Marcos Castro: The Influence of the Sublime.
In this case the mind is so entirely filled with its object, that it cannot entertain any other, nor by consequence reason on that object which employs it. Hence arises the great power of the sublime, that, far from being produced by them, anticipates our reasonings, and hurries us on by an irresistible force.
(Burke, Edmund, Philosophical Enquiry into the Origin of our Ideas of the Sublime and Beautiful.)
The work of Marcos Castro (Mexico City, 1981), delicate as it is, seems to renounce the emphatic axis that defines – and condemns – Western Art as an autonomous discipline. In fact, his proposal is masterfully structured just in the boundary between art and shamanism, between aesthetics and magical thinking. It is for this reason that when we enter the gallery, the empathy that results from the communion with the “object” – it is not by accident that Castro has titled the exhibition Objetos necesarios (Necessary Objects) – is of a mythical nature rather than an aesthetic one.
“ Drawing has been a human need since the time of cave paintings”, Marcos Castro explains. “ There is something organic about drawing that makes you feel you are part of the process. There is a bridge from the mind to your arms and from there to the materials that allows you to create something greater than yourself. That is my way of pursuing the sublime.”
Objetos necesarios, presented by Dotfiftyone, comprises small, medium sized and large format drawings executed on paper or directly on the gallery wall, as well as a central installation which, like an enigmatic totem, inhabits the center of the gallery. In the drawings, done in ink and watercolor, what prevails is the delicate and spontaneous line inherent to the chosen medium, which results in the intimist atmosphere, so dear to Marcos Castro’s proposal. Invariably, the portrayed object – that necessary object – is placed in the focal point of the composition, invariably in the foreground, and rooted out of any context that may ultimately divert our attention from the center of interest.
Small dying birds, nondescript pebbles, tangled branches and disturbing, inaccessible monoliths are the recurring themes which, like a chorus or a compulsive need, are reiterated once and again before our initially amazed and then transfigured gaze.

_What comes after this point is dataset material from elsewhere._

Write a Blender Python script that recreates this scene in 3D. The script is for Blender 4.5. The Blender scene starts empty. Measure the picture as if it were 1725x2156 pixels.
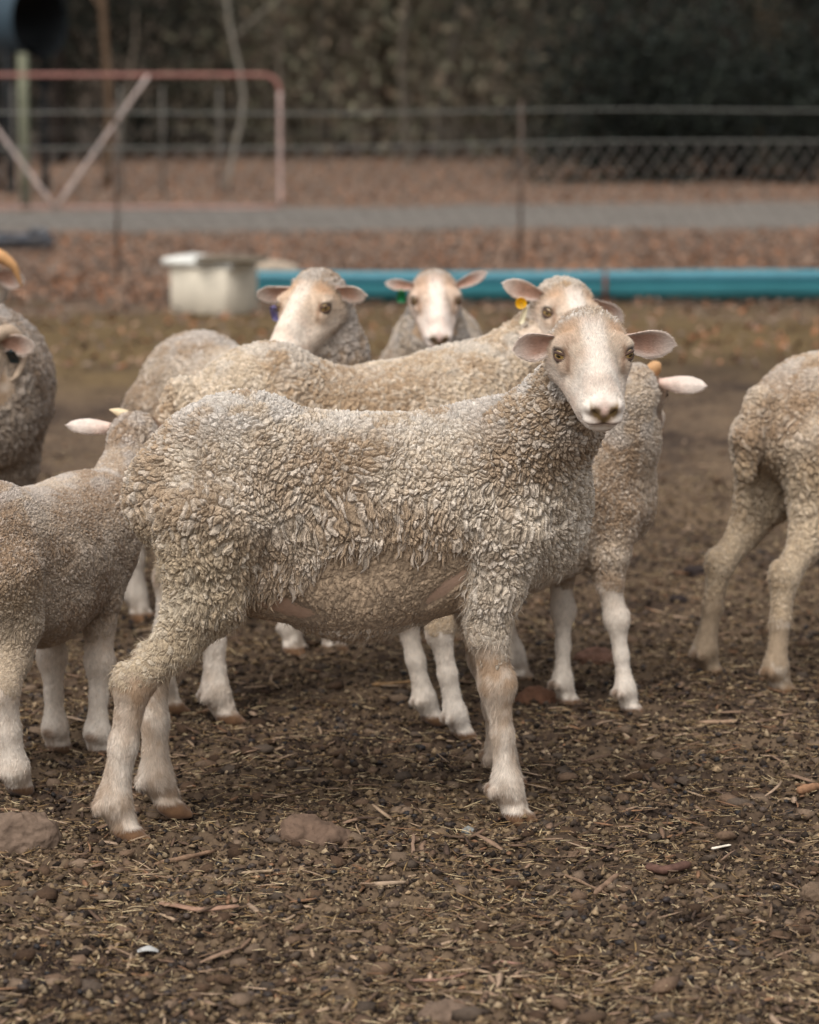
import bpy, math, time
import numpy as np
from math import radians as R

T0 = time.time()
rng = np.random.default_rng(11)
sc = bpy.context.scene
# ------------------------------------------------------------------ camera, world, sun, exposure
CAMH, FPX, CX, CY = 1.32, 5950.0, 862.5, 1078.0       # photo measured at 1725 x 2156
PITCH = math.atan((CY - 170.0) / FPX)
cam_d = bpy.data.cameras.new("camera"); cam = bpy.data.objects.new("camera", cam_d)
sc.collection.objects.link(cam); sc.camera = cam
cam.location = (0, 0, CAMH); cam.rotation_euler = (R(90) - PITCH, 0, 0)
cam_d.sensor_fit = 'VERTICAL'; cam_d.sensor_height = 30.0; cam_d.lens = FPX / 2156.0 * 30.0
cam_d.clip_start = 0.1; cam_d.clip_end = 6000
cam_d.dof.use_dof = True; cam_d.dof.focus_distance = 4.93; cam_d.dof.aperture_fstop = 3.3

SUN_EL, SUN_AZ = R(58), R(205)                         # azimuth from +Y clockwise: behind the camera, to its left
w = bpy.data.worlds.new("World"); sc.world = w; w.use_nodes = True
nt = w.node_tree; bg = nt.nodes['Background']
sky = nt.nodes.new('ShaderNodeTexSky'); sky.sky_type = 'NISHITA'; sky.sun_disc = False
sky.sun_elevation = SUN_EL; sky.sun_rotation = SUN_AZ; sky.dust_density = 4.0; sky.air_density = 1.2
hs = nt.nodes.new('ShaderNodeHueSaturation'); hs.inputs['Saturation'].default_value = 0.16
nt.links.new(sky.outputs[0], hs.inputs['Color']); nt.links.new(hs.outputs[0], bg.inputs['Color'])
bg.inputs['Strength'].default_value = 0.145
sun_d = bpy.data.lights.new("sun", 'SUN'); sun = bpy.data.objects.new("sun", sun_d)
sc.collection.objects.link(sun); sun_d.energy = 1.15; sun_d.angle = R(40); sun_d.color = (1.0, 0.95, 0.88)
# rotation so that -Z points away from the sun
sx, sy, sz = math.sin(SUN_AZ) * math.cos(SUN_EL), math.cos(SUN_AZ) * math.cos(SUN_EL), math.sin(SUN_EL)
from mathutils import Vector, Matrix
sun.rotation_euler = Vector((sx, sy, sz)).to_track_quat('Z', 'Y').to_euler()
sc.view_settings.view_transform = 'Standard'; sc.view_settings.look = 'None'
sc.view_settings.exposure = 0.34; sc.view_settings.gamma = 1.0
try:
    sc.cycles.use_denoising = True; sc.cycles.denoiser = 'OPENIMAGEDENOISE'
    sc.cycles.max_bounces = 6; sc.cycles.diffuse_bounces = 3; sc.cycles.glossy_bounces = 2
    sc.cycles.use_adaptive_sampling = False
except Exception: pass

# ------------------------------------------------------------------ helpers
def ray(px, py):
    u, v = (px - CX) / FPX, (py - CY) / FPX
    cp, sp = math.cos(PITCH), math.sin(PITCH)
    return np.array([u, cp - v * sp, -sp - v * cp])
def at(px, py, Y):
    d = ray(px, py); return np.array([0, 0, CAMH]) + d * (Y / d[1])
def gnd(px, py, z=0.0):
    d = ray(px, py); return np.array([0, 0, CAMH]) + d * ((z - CAMH) / d[2])
def lin(c):
    c = np.asarray(c, float) / 255.0
    return np.where(c <= 0.04045, c / 12.92, ((c + 0.055) / 1.055) ** 2.4)
def nrm(v):
    v = np.asarray(v, float); return v / np.maximum(np.linalg.norm(v, axis=-1, keepdims=True), 1e-9)
def sstep(a, b, x):
    t = np.clip((x - a) / (b - a), 0, 1); return t * t * (3 - 2 * t)
def _h(ix, iy, iz, s):
    n = (ix * 73856093) ^ (iy * 19349663) ^ (iz * 83492791) ^ (s * 2654435761)
    n = (n ^ (n >> 13)) * 1274126177 & 0x7fffffff
    n = (n ^ (n >> 15)) * 2246822519 & 0x7fffffff
    return (n & 0xffff) / 65535.0
def noise(p, scale=1.0, seed=0):
    """3-D value noise 0..1"""
    p = np.asarray(p, float) * scale + 1000.0
    i = np.floor(p).astype(np.int64); f = p - i; f = f * f * (3 - 2 * f); out = 0
    for dx in (0, 1):
        wx = f[..., 0] if dx else 1 - f[..., 0]
        for dy in (0, 1):
            wy = f[..., 1] if dy else 1 - f[..., 1]
            for dz in (0, 1):
                wz = f[..., 2] if dz else 1 - f[..., 2]
                out = out + wx * wy * wz * _h(i[..., 0] + dx, i[..., 1] + dy, i[..., 2] + dz, seed)
    return out
def fbm(p, scale, oct=3, seed=0):
    a, s, t = 1.0, 0.0, 0.0
    for k in range(oct):
        s = s + a * noise(p, scale * 2 ** k, seed + k); t += a; a *= 0.5
    return s / t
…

In these whimsical landscapes portrayed by Marcos Castro – it is necessary to note that we are in the presence of a dialogical unit in terms of pictorial genre: portrait and landscape – there is a sort of psychological zoom-in that results in the plain detail through which the artist forces the viewer to focus on that minute spot – which would otherwise go unnoticed – of a vaster landscape which we will eventually and infallibly reconstruct in our mind as part of the work that stretches beyond the physical borders of the painting.
This synecdoche effect is fundamental for the restructuring of meanings – and priorities – that Objetos necesarios proposes, where the inductive reasoning incited through the work leads us to reformulate our general perception of a much vaster reality. In this process of transfiguration, the repetition of a same motif once and again (pebble, bird, trunk) as in a sort of invocation or animist gesture, plays an essential role.
Ritual Object 1 and Ritual Object 2, both dated 2014, are vital in this respect. As a key element in these works, the silhouette of a human torso with its arms raised to the heavens as part of an essential and primeval cult in the presence of the revered object, appears through the gouache of the background against which the object rests.
Unavoidable in these works is the association with the Platonic allegory of the cave myth, which seems to be reaffirmed by the insidious structure that occupies the center of the premises.
Composed of wooden strips arranged in a pyramidal shape and covered with canvas, the structure which might well be a bonfire or a torch becomes the central axis around which all the works revolve. The spectator, midway between the source of light and the works, would be able to generate his/her own shadows and project them on the paintings if the source of light were activated – which would not necessarily imply solely a physical action but also a mental state: that enlightenment, that state of transfiguration that we alluded to from the beginning.
Based on this central axis, all the works integrate into this single installation that is ultimately, the allegory or cornerstone that supports Objetos necesarios. And through which the gallery, in a sort of temporal liberating regression, gives up the white cube and becomes, once again, a cave, a niche that fosters this sublime act, the antique and necessary ritual that is human creation.